Administrative / Biographical history

The first Junior Bursar, Patrick Macindoe, was appointed in 1902 to assist the Head Master and the School Fund Committee and he continued with these duties after he had been appointed Bursar in 1918. Not until 1934 was another Junior Bursar, R.W. Corbett, appointed; in the interim much of this work seems to have been carried out by Mr Ayres, the Bursary clerk, and it was probably his appointment as Clerk to the Provost and Fellows which made the appointment of a new Junior Bursar necessary. When Corbett was called up a former master, R.E. Marsden, came to replace him. Macindoe left in 1942 at which point Marsden replaced him, again combining the two roles, and the position was abolished in 1945. The content of the files suggests that whoever filled the role of Junior Bursar was also carrying out much of the day-to-day estate management in an extension of the role of Bursary clerk.

Date

1800 - 1970

Content description

Although the Junior Bursar was originally intended to deal with school finance, these papers relate almost entirely to the management of the College's estates (the London estate of Chalcots largely excepted).
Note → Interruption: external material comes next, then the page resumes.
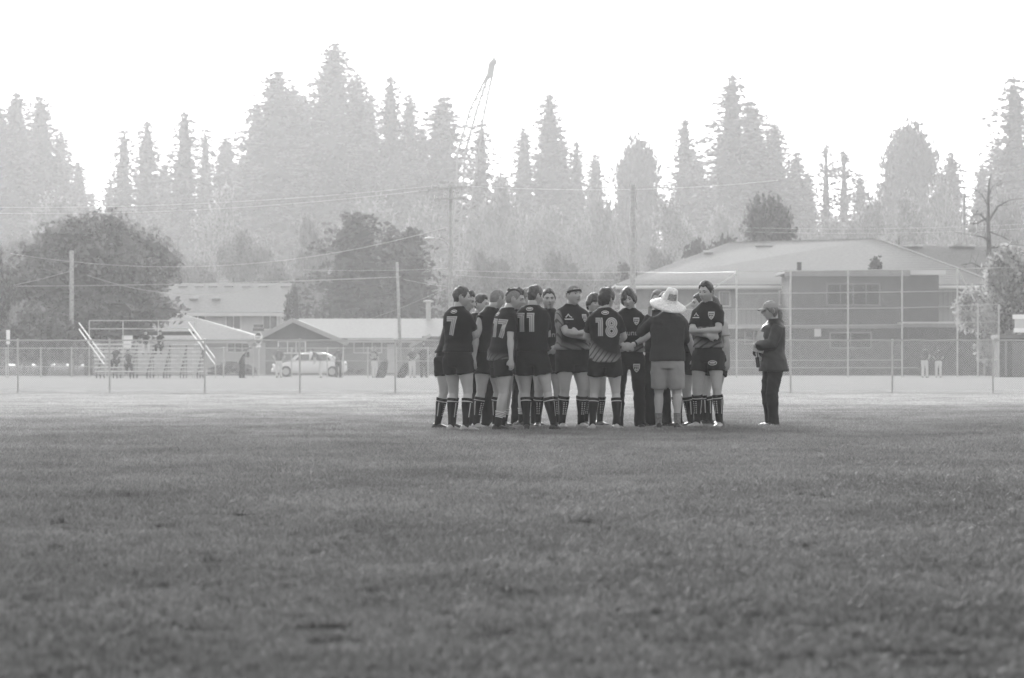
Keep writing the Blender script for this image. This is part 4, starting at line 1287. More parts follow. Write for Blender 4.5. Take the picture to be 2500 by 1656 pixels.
# ---- head
def head_grid(nu=56, nv=40):
    ph = np.linspace(-math.pi, math.pi, nu, endpoint=False)
    ph = ph - 0.42 * np.sin(ph)            # denser towards the face (phi=0 is -Y)
    th = np.linspace(0, math.pi, nv + 1)[1:-1]
    T, Pp = np.meshgrid(th, ph, indexing='ij')
    return T, Pp
HT, HP = head_grid()
def head_surface(w=1.0, jaw=1.0, fat=0.0):
    T, Pp = HT, HP
    x = np.sin(T) * np.sin(Pp); y = -np.sin(T) * np.cos(Pp); z = np.cos(T)
    a, b_, c = 0.077 * w, 0.097, 0.118
    X_, Y_, Z_ = a * x, b_ * y, c * z
    lo = np.clip(-z, 0, 1); hi = np.clip(z, 0, 1)
    X_ = X_ * (1 - 0.26 * jaw * lo ** 1.6 + fat * .10 * lo)
    front = np.clip(-y, 0, 1); back = np.clip(y, 0, 1)
    Y_ = np.where(y < 0, Y_ * (1 - .06 * lo), Y_ * (1 - .45 * lo ** 1.2))     # skull base cut in at the nape
    Y_ = Y_ + .012 * back * hi
    X_ = X_ * (1 + .05 * back * np.clip(1 - abs(z - .25) * 1.5, 0, 1))
    # face plane flattened
    Y_ = np.where((y < -.55) & (abs(z) < .75), Y_ * .98 + (-.085) * .02, Y_)
    def g(x0, z0, sx, sz): return np.exp(-((X_ - x0) / sx) ** 2 - ((Z_ - z0) / sz) ** 2) * (y < -.1)
    dy = np.zeros_like(X_)
    dy -= .030 * g(0, -.018, .0125, .016) + .016 * g(0, .004, .009, .022)    # nose tip, bridge
    dy -= .010 * g(.013, -.022, .008, .009) + .010 * g(-.013, -.022, .008, .009)
    dy += .0125 * g(.031, .014, .015, .011) + .0125 * g(-.031, .014, .015, .011)   # eye sockets
    dy -= .008 * g(.028, .034, .024, .009) + .008 * g(-.028, .034, .024, .009)   # brow ridge
    dy -= .006 * g(.045, -.015, .018, .018) + .006 * g(-.045, -.015, .018, .018)   # cheekbones
    dy -= .008 * g(0, -.050, .022, .006) + .009 * g(0, -.061, .018, .006)        # lips
    dy += .006 * g(0, -.0555, .026, .0025)
    dy += .006 * g(0, -.075, .022, .007)
    dy -= .014 * g(0, -.098, .024, .016)                                        # chin
    dy -= fat * .008 * g(.04, -.05, .025, .03) + fat * .008 * g(-.04, -.05, .025, .03)
    return np.stack([X_, Y_ + dy, Z_], -1)
def grid_faces(nr, nc):
    fs = []
    for i in range(nr - 1):
        for k in range(nc):
            a, b_ = i * nc + k, i * nc + (k + 1) % nc
            fs.append((a, a + nc, b_ + nc, b_))
    return fs
HF = grid_faces(HT.shape[0], HT.shape[1])
def add_grid(mb, G, Mx, mi=0):
    nr, nc = G.shape[:2]
    vs = [Mx @ Vector(p) for p in G.reshape(-1, 3)]
    top = Mx @ Vector(G[0].mean(0)); bot = Mx @ Vector(G[-1].mean(0))
    b = len(mb.v)
    fs = list(HF) if nr == HT.shape[0] else grid_faces(nr, nc)
    it, ib = nr * nc, nr * nc + 1
    for k in range(nc):
        fs.append((it, k, (k + 1) % nc)); fs.append((ib, (nr - 1) * nc + (k + 1) % nc, (nr - 1) * nc + k))
    mb.add(vs + [top, bot], fs, mi)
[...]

They are often detailed and cover a wide variety of subjects, such as applications for grants for war memorials or local charities , church restoration, land sales, improvements and surveys and valuations. Maps and plans are sometimes included and many items predate by many years the actual appointment of a Junior Bursar. These files seem to have been regarded as the home for the miscellaneous estate papers which had accumulated in the Bursary after the transfer of the `evidences' - mainly earlier material - to College Library. These earlier papers have been catalogued either as ECR ... or COLL/EST/ estate name

Arrangement

The files have been individually listed and the reference number refers to the estate with the exception of those listed as COLL/JB/DR. This clearly reflects an original home in a four drawer filing cabinet, but it is not clear why these files were separated from other files relating to the same estate. This group contains some ghost numbers.